Friend or Foe

The 20s are all about choosing your inner circle. College is an amazing place for the simple fact that everyday there you are surrounded by hundreds if not thousands of total strangers. Every time we come into contact with a new person, there is potential to become friends. When we think of how many people we actually end up talking to the number is mighty miniscule. We could be missing out on some of the best friendships of our lives and don't even know it. The thing is, not everyone becomes a friend. Some may just as easily be a foe. Pick your side, friend or foe.

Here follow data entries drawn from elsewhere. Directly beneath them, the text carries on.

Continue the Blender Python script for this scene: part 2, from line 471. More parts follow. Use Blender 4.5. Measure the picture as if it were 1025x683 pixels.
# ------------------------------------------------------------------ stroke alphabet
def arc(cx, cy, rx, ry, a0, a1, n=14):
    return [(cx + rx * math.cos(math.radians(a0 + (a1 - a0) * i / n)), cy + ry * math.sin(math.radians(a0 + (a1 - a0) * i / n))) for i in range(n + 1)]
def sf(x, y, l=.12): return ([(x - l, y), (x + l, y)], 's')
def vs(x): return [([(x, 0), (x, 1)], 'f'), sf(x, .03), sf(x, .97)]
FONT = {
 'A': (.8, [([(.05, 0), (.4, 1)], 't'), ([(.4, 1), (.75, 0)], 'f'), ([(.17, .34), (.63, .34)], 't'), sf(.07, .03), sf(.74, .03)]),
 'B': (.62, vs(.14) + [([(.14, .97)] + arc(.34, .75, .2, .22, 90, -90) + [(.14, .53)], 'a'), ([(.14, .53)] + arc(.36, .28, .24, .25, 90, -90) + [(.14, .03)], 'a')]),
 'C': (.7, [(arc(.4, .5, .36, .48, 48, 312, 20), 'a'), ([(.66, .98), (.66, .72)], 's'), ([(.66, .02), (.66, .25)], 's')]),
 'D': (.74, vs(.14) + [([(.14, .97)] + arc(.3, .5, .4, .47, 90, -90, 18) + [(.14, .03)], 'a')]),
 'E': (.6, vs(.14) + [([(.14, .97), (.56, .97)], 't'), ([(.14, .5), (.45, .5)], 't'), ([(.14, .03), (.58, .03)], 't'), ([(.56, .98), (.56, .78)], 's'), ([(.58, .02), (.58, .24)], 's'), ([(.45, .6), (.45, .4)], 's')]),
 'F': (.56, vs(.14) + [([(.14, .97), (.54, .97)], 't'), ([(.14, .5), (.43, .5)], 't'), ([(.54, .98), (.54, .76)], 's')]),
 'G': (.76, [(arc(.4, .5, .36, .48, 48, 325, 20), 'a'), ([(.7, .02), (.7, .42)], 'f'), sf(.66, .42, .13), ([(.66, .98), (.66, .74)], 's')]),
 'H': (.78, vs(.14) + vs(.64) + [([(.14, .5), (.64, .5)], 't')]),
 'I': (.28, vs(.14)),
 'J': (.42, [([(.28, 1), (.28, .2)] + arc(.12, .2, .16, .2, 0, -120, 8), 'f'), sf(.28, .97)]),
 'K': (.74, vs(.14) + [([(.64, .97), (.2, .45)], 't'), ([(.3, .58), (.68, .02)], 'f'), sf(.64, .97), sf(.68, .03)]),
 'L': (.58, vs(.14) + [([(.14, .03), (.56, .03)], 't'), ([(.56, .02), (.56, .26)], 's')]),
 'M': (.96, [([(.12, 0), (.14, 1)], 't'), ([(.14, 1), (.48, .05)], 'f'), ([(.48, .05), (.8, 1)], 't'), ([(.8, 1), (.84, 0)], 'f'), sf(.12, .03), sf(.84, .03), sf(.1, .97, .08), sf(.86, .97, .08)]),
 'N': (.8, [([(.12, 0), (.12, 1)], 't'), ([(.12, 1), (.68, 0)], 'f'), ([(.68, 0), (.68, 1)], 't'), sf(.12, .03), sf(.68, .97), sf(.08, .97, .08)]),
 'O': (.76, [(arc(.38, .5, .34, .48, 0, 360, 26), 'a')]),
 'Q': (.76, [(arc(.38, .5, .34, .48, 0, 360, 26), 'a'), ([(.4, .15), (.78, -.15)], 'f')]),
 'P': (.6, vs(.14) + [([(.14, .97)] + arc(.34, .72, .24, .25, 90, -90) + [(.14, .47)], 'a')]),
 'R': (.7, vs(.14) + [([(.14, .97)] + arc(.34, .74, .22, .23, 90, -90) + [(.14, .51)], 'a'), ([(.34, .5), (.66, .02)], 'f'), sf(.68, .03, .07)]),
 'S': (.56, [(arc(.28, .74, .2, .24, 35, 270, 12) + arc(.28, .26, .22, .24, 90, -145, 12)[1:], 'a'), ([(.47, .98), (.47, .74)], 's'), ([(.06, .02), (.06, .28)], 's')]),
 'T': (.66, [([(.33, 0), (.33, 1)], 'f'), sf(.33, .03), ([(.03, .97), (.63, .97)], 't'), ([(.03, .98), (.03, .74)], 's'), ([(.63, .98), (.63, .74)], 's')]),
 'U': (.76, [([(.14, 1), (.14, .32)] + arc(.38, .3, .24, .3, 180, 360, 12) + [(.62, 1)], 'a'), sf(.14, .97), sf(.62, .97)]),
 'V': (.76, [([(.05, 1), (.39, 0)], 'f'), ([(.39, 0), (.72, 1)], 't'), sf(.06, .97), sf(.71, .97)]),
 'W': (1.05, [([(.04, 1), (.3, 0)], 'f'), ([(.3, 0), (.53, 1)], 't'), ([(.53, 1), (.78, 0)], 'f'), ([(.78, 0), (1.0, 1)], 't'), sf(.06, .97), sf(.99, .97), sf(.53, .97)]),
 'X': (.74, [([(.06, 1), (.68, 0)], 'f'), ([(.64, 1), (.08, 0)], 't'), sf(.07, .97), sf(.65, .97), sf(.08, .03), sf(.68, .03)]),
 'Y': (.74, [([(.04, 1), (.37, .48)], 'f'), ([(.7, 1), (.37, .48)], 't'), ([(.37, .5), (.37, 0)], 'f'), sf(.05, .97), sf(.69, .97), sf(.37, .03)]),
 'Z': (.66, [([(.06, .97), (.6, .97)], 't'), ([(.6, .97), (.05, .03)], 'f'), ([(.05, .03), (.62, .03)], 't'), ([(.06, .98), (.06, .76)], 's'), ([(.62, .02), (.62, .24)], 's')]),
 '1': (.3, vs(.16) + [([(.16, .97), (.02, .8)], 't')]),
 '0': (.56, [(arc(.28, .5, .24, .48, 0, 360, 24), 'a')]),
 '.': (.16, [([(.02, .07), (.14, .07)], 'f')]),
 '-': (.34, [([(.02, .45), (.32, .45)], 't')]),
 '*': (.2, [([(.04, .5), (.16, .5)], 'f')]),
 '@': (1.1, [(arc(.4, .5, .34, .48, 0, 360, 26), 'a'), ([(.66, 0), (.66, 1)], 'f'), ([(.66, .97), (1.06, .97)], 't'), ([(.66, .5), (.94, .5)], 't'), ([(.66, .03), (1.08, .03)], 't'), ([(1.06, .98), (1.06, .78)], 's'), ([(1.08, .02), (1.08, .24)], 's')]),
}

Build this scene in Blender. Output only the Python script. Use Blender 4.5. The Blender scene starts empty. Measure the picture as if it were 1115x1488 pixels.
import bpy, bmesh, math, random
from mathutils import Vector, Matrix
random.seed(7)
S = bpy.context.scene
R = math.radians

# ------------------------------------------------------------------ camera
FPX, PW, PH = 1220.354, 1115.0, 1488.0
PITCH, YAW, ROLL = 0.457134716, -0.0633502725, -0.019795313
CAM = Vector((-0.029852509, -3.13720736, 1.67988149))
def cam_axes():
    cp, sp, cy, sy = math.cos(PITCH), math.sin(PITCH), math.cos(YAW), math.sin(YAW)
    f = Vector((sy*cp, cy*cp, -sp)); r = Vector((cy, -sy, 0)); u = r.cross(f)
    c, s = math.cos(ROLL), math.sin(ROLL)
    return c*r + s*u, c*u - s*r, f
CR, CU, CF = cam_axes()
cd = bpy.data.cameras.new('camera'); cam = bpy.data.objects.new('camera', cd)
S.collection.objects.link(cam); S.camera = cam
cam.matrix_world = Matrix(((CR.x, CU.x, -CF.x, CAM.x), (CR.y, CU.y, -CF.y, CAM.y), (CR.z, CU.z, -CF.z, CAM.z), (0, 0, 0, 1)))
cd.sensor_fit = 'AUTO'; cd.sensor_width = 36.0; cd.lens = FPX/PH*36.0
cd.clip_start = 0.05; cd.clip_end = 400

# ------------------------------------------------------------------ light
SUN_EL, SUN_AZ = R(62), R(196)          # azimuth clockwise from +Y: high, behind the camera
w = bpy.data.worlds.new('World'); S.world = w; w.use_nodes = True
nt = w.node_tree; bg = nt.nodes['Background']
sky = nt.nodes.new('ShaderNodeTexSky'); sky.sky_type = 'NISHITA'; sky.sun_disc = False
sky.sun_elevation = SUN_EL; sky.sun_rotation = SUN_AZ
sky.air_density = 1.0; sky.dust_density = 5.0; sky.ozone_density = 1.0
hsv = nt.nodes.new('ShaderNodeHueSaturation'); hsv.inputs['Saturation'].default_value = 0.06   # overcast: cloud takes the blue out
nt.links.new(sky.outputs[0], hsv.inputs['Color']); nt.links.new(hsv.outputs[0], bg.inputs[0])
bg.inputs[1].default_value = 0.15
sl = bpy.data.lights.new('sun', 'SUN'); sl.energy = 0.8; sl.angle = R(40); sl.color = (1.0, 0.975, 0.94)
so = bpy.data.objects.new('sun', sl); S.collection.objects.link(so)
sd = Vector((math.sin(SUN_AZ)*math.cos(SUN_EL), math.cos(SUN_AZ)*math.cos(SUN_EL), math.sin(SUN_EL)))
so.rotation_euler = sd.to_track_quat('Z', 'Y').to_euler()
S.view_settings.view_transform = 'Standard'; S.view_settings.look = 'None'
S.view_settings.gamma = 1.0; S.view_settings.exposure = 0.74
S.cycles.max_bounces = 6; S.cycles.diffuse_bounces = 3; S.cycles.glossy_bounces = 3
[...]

With the start of a new year, we make those semi-realistic goals of what we'll do different. Other than exercise (mmkay, no - what do I look like Tim Tebow #awk) the most frequently mentioned advice was to reevaluate your friendships. It's to choose better friends. Sometimes you have pursue who matters to you. The people you want to get to know better. The people whose morals and insight into the world you truly value. The people who you have a connection with but secretly wish it was stronger. Now is the time to surround ourselves with positive people who are pushing the envelope on what friendship looks like. When the people you choose (keyword there choose - it's about us and our decisions to associate) surprise you with how they express their friendship, something just might be going right. It's time to get motivators, challenges, and supporters. When your friends make you want to work harder, longer and better, only good can come from it. That's the friend that subliminally asks for your to step your college game up. The challenger forces you to evaluate your beliefs and preconceived notions as well as to try new things. These friends are crucial for new experiences and to understand there's more to college and life than just the way we view it. Lastly, the supporters aka the lifesavers. These friends cheer you on, listen to you, check-in, make you feel better and are there for you. College can be such a brash and brazen place, supporters are essential for when it knocks you down. Find these three people and you'll see a major difference. We also can be any one of these for other people. Friendship is a reciprocal relationship. Don't be afraid to give just as much as you get. Talk to someone new in class, at a party, in the library, or in a club/organization - there's so many people, and that means more chances to find the people you fit with. Friend or foe, let us know any day now. 

This is the year to remove negativity from your life. If you've got a friend, acquaintance, frenemy, formidable foe or arch-nemesis that is constantly bringing you down, it's time for them to get the heck out of our life. Done, finished, end of story, game over, pack up and peace the hell out. We're the social media generation but our news feeds stay clogged up with irrelevant high school classmates, offensive nincompoops and tons of randoms - do the deed and unfriend. Unfollow foolishness on twitter, and block your haters on instagram. Delete, delete, delete. It's that damn simple sometimes. People like to act like ending friendships is such a bad thing, but we're not meant to be friends with everyone. There's no reason to be constantly uncomfortable, offended, or used a doormat/complaint bearer. If you're always taking care of your friends emotionally, physically when they get majorly twisted, or academically (cause colluding is NBD or whatevs), and get nothing in return, what's the point. Friendship works both ways. Cut the crap. Cut the excess. Cut the irrelevance. If your friends have a knack for getting into trouble, probz a sure sign of "go-no further." Sometimes you don't have to do any work, you just stop really talking to a person and they kind of fade away. If someone actively values your friendships, you not being present will resonate with them and they'll seek you out and if it just ends, then it ends. Sometimes you have to confront people and let them know what's up. We can't continue this way. We can't be friends anymore. We aren't what we used to be. Being friends with people for old times sake is fine and good, but when the camaraderie is gone, then there's no point. If I'm cutting you off it's only because you handed me the scissors. Friend or foe, choose your side of you've got to go.

My blog post question for the day is ... when do you know that you've made a long term friend? I think when you have a solid friendship and appreciate one another things just work out. Friendships are work, but it's so easy it doesn't seem like work.